Antifascismo, valori che restano attuali

L’antifascismo ha rappresentato, in Italia, la resistenza e il rifiuto nei confronti del regime fascista e delle sue ideologie, che si sono manifestate durante il ventennio fascista tra il 1919 e il 1945.

Questo movimento, eterogeneo e variegato, includeva diverse forze politiche, sociali e culturali che si opponevano al fascismo, sia apertamente che in modo più nascosto. L’antifascismo si concretizzò in diversi modi, dalla resistenza armata all’azione politica, culturale e sociale. Difese i principi democratici, come la libertà di pensiero, la libertà di parola, la libertà di associazione e la separazione dei poteri; si oppose alle violazioni dei diritti umani perpetrate dal regime fascista, come la repressione, la tortura e l’eliminazione fisica; si impegnò a promuovere la giustizia sociale, garantendo che tutti i cittadini avessero gli stessi diritti e opportunità.
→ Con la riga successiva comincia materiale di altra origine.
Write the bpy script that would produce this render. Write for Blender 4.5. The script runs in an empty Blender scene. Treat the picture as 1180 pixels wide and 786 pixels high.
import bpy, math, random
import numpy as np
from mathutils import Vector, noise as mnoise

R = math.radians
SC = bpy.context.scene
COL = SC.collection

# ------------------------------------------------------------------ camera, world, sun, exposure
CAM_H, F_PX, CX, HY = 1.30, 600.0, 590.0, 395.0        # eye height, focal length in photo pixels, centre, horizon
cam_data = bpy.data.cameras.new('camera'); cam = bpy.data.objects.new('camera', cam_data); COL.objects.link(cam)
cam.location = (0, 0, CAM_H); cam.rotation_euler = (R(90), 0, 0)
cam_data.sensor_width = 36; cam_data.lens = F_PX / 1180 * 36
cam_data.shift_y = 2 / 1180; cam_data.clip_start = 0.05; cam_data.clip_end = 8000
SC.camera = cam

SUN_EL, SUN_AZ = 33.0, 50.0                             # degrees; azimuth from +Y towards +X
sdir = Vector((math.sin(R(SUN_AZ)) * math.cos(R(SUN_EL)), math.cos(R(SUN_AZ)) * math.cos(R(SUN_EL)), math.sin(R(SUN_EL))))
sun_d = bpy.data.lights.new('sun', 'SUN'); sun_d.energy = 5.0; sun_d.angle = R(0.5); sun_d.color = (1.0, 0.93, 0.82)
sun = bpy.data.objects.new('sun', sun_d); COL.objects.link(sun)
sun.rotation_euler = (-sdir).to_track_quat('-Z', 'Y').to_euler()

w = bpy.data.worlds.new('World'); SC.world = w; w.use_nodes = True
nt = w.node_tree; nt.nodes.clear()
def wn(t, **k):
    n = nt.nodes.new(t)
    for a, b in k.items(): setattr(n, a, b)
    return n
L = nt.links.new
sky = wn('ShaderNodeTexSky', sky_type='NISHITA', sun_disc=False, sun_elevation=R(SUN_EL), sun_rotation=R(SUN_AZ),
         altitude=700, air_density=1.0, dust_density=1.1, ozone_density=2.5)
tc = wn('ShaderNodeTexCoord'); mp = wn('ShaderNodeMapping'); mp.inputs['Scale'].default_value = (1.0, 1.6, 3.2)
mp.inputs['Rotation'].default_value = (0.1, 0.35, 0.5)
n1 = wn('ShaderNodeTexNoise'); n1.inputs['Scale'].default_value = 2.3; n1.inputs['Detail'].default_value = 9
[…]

L’antifascismo continua ad essere un tema rilevante e attuale ancora oggi, in quanto rappresenta un principio fondamentale per la difesa della democrazia, delle libertà e dei diritti umani. Esso si oppone a qualsiasi forma di autoritarismo, sovranismo, populismo e discriminazione. Pertanto è più che mai vitale e importante, capace di trasmettersi nel tempo, di incontrare nuove generazioni e nuove questioni politiche. Non è possibile pensare che esso sia solo un residuo nostalgico del passato. Libertà, giustizia sociale, uguaglianza sono valori democratici, sono i valori della Costituzione, sono valori antifascisti.

Ma va nel contempo rilevato che la destra italiana i conti col fascismo li ha già fatti fino in fondo quando è nata An. A suo tempo Gianfranco Fini disse che “il fascismo è il male assoluto”. È stato un male perché ha privato gli italiani delle libertà politiche, ha fatto uso della violenza per eliminare gli oppositori, ha cancellato lo stato di diritto, ha sposato il razzismo nazista, collaborando alla deportazione degli ebrei nei campi di sterminio, ha trascinato l’Italia in una guerra sciagurata, causando centinaia di migliaia di vittime. Ma non bisogna abusare del concetto di antifascismo e occorre allontanare qualsiasi strumentalizzazione politica. Va però difesa la nostra democrazia fondata sulla Costituzione nata dall’antifascismo realizzando una democrazia di massa che abbatta non solo le ingiustizie e le disuguaglianze del presente ma contrasti anche le nuove tendenze illiberali dirette a limitare le garanzie e i diritti costituzionali.

Va anche difesa la nostra Costituzione, fondata sulla sovranità popolare, sulla separazione dei poteri, sulla democrazia liberale, sul libero Parlamento, sull’uguaglianza dei diritti e dei doveri, sulla dignità personale e sulla giustizia sociale, sull’autonomia degli organi di garanzia e di controllo e sulle libertà politiche fondamentali. E sono da contrastare quelle riforme come il Premierato, quella della magistratura, quelle della libertà di stampa, delle intercettazioni telefoniche e della Corte dei Conti. I valori dell’antifascismo sono ancora attuali e vanno salvaguardati. Ma bisogna puntualizzare che essi non sono soltanto della sinistra. Non erano di sinistra il generale Raffaele Cadorna, capo militare della Resistenza, il colonnello Montezemolo ucciso alle Ardeatine, il giovane ufficiale dei carabinieri Carlo Alberto Dalla Chiesa e la grande maggioranza dei 600 mila internati militari in Germania che rifiutarono di andare a Salò.

Molti liberali si opposero al Duce, come il conte Carlo Sforza, che si dimise da ambasciatore a Parigi, o Benedetto Croce, che dopo un’iniziale adesione già nel 1925 scrisse il Manifesto degli intellettuali antifascisti. Il liberale Giovanni Amendola fu aggredito mortalmente. Le camicie nere perseguirono anche molti cattolici. Aggredirono Piergiorgio Frassati, bastonarono don Luigi Sturzo, assassinarono don Giovanni Minzoni.